Task prompt
Reproduce exactly, with no pictures, each line from the opening of the material down through the line containing "rad = math.radians".

--

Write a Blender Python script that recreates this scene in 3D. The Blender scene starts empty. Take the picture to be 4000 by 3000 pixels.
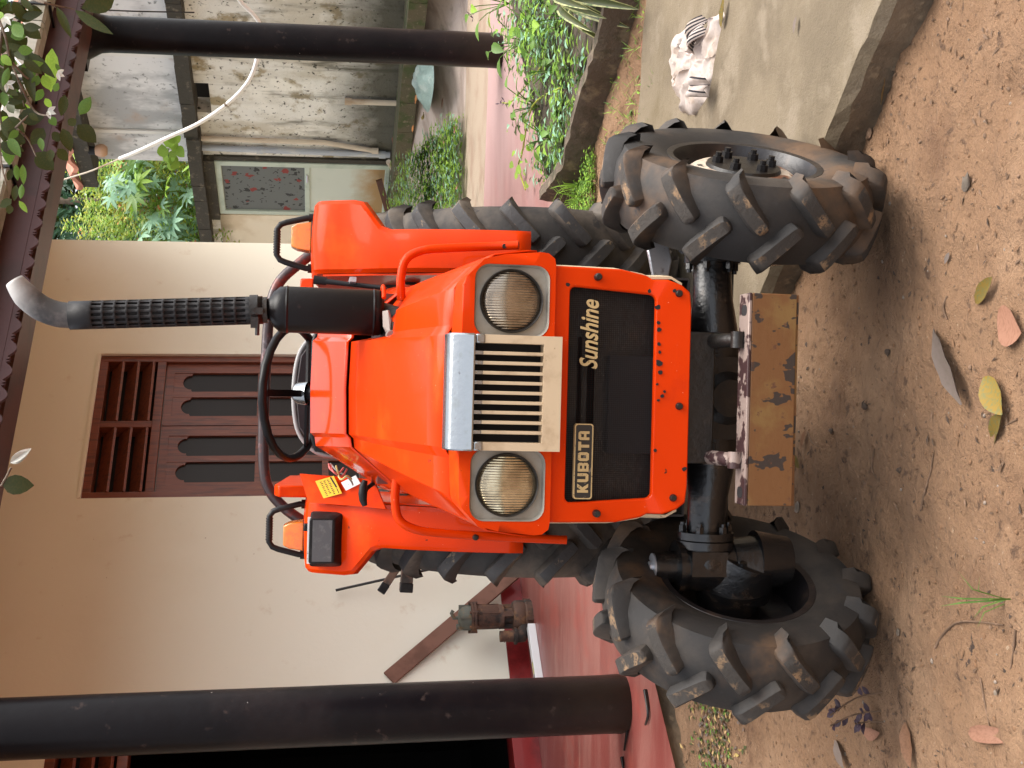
import bpy, bmesh, math, random
from mathutils import Vector, Matrix, noise
R_ = random.Random(7)
rad = math.radians

# ---------------------------------------------------------------- camera, world, sun, exposure
scene = bpy.context.scene
COL = scene.collection
FOC, CAM_H = 4860.0, 1.40
PITCH = math.atan(770 / FOC)
cd = bpy.data.cameras.new('camera'); cam = bpy.data.objects.new('camera', cd); COL.objects.link(cam)
cp, sp = math.cos(PITCH), math.sin(PITCH)
cam.matrix_world = Matrix(((0, 1, 0, 0), (-sp, 0, -cp, 0), (-cp, 0, sp, CAM_H), (0, 0, 0, 1)))   # the phone was held on its side
cd.sensor_width = 36; cd.lens = 36 * FOC / 4000; cd.clip_start = 0.05; cd.clip_end = 400
scene.camera = cam

SUN_EL, SUN_AZ = rad(62), rad(95)       # azimuth from +Y (away from the camera) towards +X
w = bpy.data.worlds.new('World'); scene.world = w; w.use_nodes = True
nt = w.node_tree; bg = nt.nodes['Background']
sky = nt.nodes.new('ShaderNodeTexSky'); sky.sky_type = 'NISHITA'; sky.sun_disc = False
sky.sun_elevation = SUN_EL; sky.sun_rotation = SUN_AZ; sky.air_density = 1.0; sky.dust_density = 4.0; sky.ozone_density = 1.0
hs = nt.nodes.new('ShaderNodeHueSaturation'); hs.inputs['Saturation'].default_value = 0.30
nt.links.new(sky.outputs[0], hs.inputs['Color']); nt.links.new(hs.outputs[0], bg.inputs['Color'])
bg.inputs['Strength'].default_value = 0.15
sd = bpy.data.lights.new('sun', 'SUN'); sd.energy = 1.2; sd.angle = rad(50); sd.color = (1.0, 0.95, 0.86)
sun = bpy.data.objects.new('sun', sd); COL.objects.link(sun)
to_sun = Vector((math.sin(SUN_AZ) * math.cos(SUN_EL), math.cos(SUN_AZ) * math.cos(SUN_EL), math.sin(SUN_EL)))
sun.rotation_euler = (-to_sun).to_track_quat('-Z', 'Y').to_euler()
vs = scene.view_settings; vs.view_transform = 'Standard'; vs.look = 'None'; vs.exposure = 1.45; vs.gamma = 1.0
try: vs.use_curve_mapping = False
except Exception: pass
scene.cycles.max_bounces = 8; scene.cycles.transparent_max_bounces = 12

# ---------------------------------------------------------------- measuring helpers: a point of the photograph (2212 px wide) to a point of the place
def ray(X, Y):
    X *= 4000 / 2212; Y *= 4000 / 2212
    a = (1500 - Y) / FOC; b = (X - 2000) / FOC
    return Vector((a, cp - b * sp, -(b * cp + sp)))
EYE = Vector((0, 0, CAM_H))
def on_y(X, Y, y): r = ray(X, Y); return EYE + r * (y / r.y)
def on_z(X, Y, z): r = ray(X, Y); return EYE + r * ((z - CAM_H) / r.z)
def on_plane(X, Y, n, k): r = ray(X, Y); return EYE + r * (k / (n[0] * r.x + n[1] * r.y))

# ---------------------------------------------------------------- materials
def lin(c): return tuple(((v / 12.92) if v <= 0.04045 else ((v + 0.055) / 1.055) ** 2.4) for v in c)
def rgb(r, g, b): return lin((r / 255, g / 255, b / 255))
MATS = {}
def mat(name, col, rough=0.6, metal=0.0, layers=(), bump=None, coat=0.0, spec=None, rand=0.0, stretch=None, alpha=None, trans=0.0, bumps=()):
    """layers: (colour, scale, lo, hi, (sx,sy,sz) or None, detail)"""
    m = bpy.data.materials.new(name); m.use_nodes = True; MATS[name] = m
    t = m.node_tree; N, L = t.nodes, t.links
    b = N['Principled BSDF']
    b.inputs['Roughness'].default_value = rough; b.inputs['Metallic'].default_value = metal
    b.inputs['Coat Weight'].default_value = coat; b.inputs['Coat Roughness'].default_value = 0.08
    if spec is not None: b.inputs['Specular IOR Level'].default_value = spec
    if trans: b.inputs['Transmission Weight'].default_value = trans
    tc = N.new('ShaderNodeTexCoord'); oi = N.new('ShaderNodeObjectInfo')
    off = N.new('ShaderNodeVectorMath'); off.operation = 'MULTIPLY_ADD'
    off.inputs[0].default_value = (7.3, 3.1, 5.7)
    cmb = N.new('ShaderNodeCombineXYZ')
    for i in range(3): L.new(oi.outputs['Random'], cmb.inputs[i])
    L.new(cmb.outputs[0], off.inputs[1]); L.new(tc.outputs['Object'], off.inputs[2])
    src = off.outputs[0]
    def noi(scale, detail=5, st=None, rough_=0.6):
        n = N.new('ShaderNodeTexNoise'); n.inputs['Scale'].default_value = scale; n.inputs['Detail'].default_value = detail
        n.inputs['Roughness'].default_value = rough_
        if st:
            mp = N.new('ShaderNodeVectorMath'); mp.operation = 'MULTIPLY'; mp.inputs[1].default_value = st
            L.new(src, mp.inputs[0]); L.new(mp.outputs[0], n.inputs['Vector'])
        else: L.new(src, n.inputs['Vector'])
        return n
    cur = None
    rgbn = N.new('ShaderNodeRGB'); rgbn.outputs[0].default_value = (*col, 1); cur = rgbn.outputs[0]
    for ly in layers:
        c2, sc, lo, hi = ly[:4]; st = ly[4] if len(ly) > 4 else None; det = ly[5] if len(ly) > 5 else 5
        n = noi(sc, det, st)
        mr = N.new('ShaderNodeMapRange'); mr.inputs['From Min'].default_value = lo; mr.inputs['From Max'].default_value = hi
        mr.interpolation_type = 'SMOOTHSTEP'
        L.new(n.outputs['Fac'], mr.inputs['Value'])
        mx = N.new('ShaderNodeMix'); mx.data_type = 'RGBA'
        L.new(mr.outputs[0], mx.inputs['Factor']); L.new(cur, mx.inputs['A']); mx.inputs['B'].default_value = (*c2, 1)
        cur = mx.outputs['Result']
    if rand:
        h = N.new('ShaderNodeHueSaturation'); mr = N.new('ShaderNodeMapRange')
        mr.inputs['To Min'].default_value = 1 - rand; mr.inputs['To Max'].default_value = 1 + rand
        L.new(oi.outputs['Random'], mr.inputs['Value']); L.new(mr.outputs[0], h.inputs['Value']); L.new(cur, h.inputs['Color']); cur = h.outputs[0]
    L.new(cur, b.inputs['Base Color'])
    prev = None
    for bs in ((bump,) if bump else ()) + tuple(bumps):
        sc, dist = bs[:2]; st = bs[2] if len(bs) > 2 else None
        n = noi(sc, 6, st, 0.65); bp = N.new('ShaderNodeBump'); bp.inputs['Distance'].default_value = dist; bp.inputs['Strength'].default_value = 1.0
        L.new(n.outputs['Fac'], bp.inputs['Height'])
        if prev: L.new(prev, bp.inputs['Normal'])
        prev = bp.outputs[0]
    if prev: L.new(prev, b.inputs['Normal'])
    m['_cur'] = 0
    return m
def nodes_of(m): return m.node_tree.nodes, m.node_tree.links, m.node_tree.nodes['Principled BSDF']
def ramp_z(m, colour, z0, z1, wob=0.1, scale=3.0, keep=1.0):
    """stain that grows along object Z (real dirt: rising damp, rust at the foot)"""
    N, L, b = nodes_of(m); prevl = b.inputs['Base Color'].links[0].from_socket
    tc = N.new('ShaderNodeTexCoord'); sx = N.new('ShaderNodeSeparateXYZ'); L.new(tc.outputs['Object'], sx.inputs[0])
    n = N.new('ShaderNodeTexNoise'); n.inputs['Scale'].default_value = scale; n.inputs['Detail'].default_value = 8; n.inputs['Roughness'].default_value = 0.7
    L.new(tc.outputs['Object'], n.inputs['Vector'])
    ma = N.new('ShaderNodeMath'); ma.operation = 'MULTIPLY_ADD'; ma.inputs[1].default_value = wob * 2; L.new(n.outputs['Fac'], ma.inputs[0]); L.new(sx.outputs[2], ma.inputs[2])
    mr = N.new('ShaderNodeMapRange'); mr.inputs['From Min'].default_value = z0 + wob; mr.inputs['From Max'].default_value = z1 + wob; mr.inputs['To Max'].default_value = keep
    L.new(ma.outputs[0], mr.inputs['Value'])
    mx = N.new('ShaderNodeMix'); mx.data_type = 'RGBA'; L.new(mr.outputs[0], mx.inputs['Factor']); L.new(prevl, mx.inputs['A']); mx.inputs['B'].default_value = (*colour, 1)
    L.new(mx.outputs['Result'], b.inputs['Base Color'])
    return m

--

Full solution
Write a Blender Python script that recreates this scene in 3D. The Blender scene starts empty. Take the picture to be 4000 by 3000 pixels.
import bpy, bmesh, math, random
from mathutils import Vector, Matrix, noise
R_ = random.Random(7)
rad = math.radians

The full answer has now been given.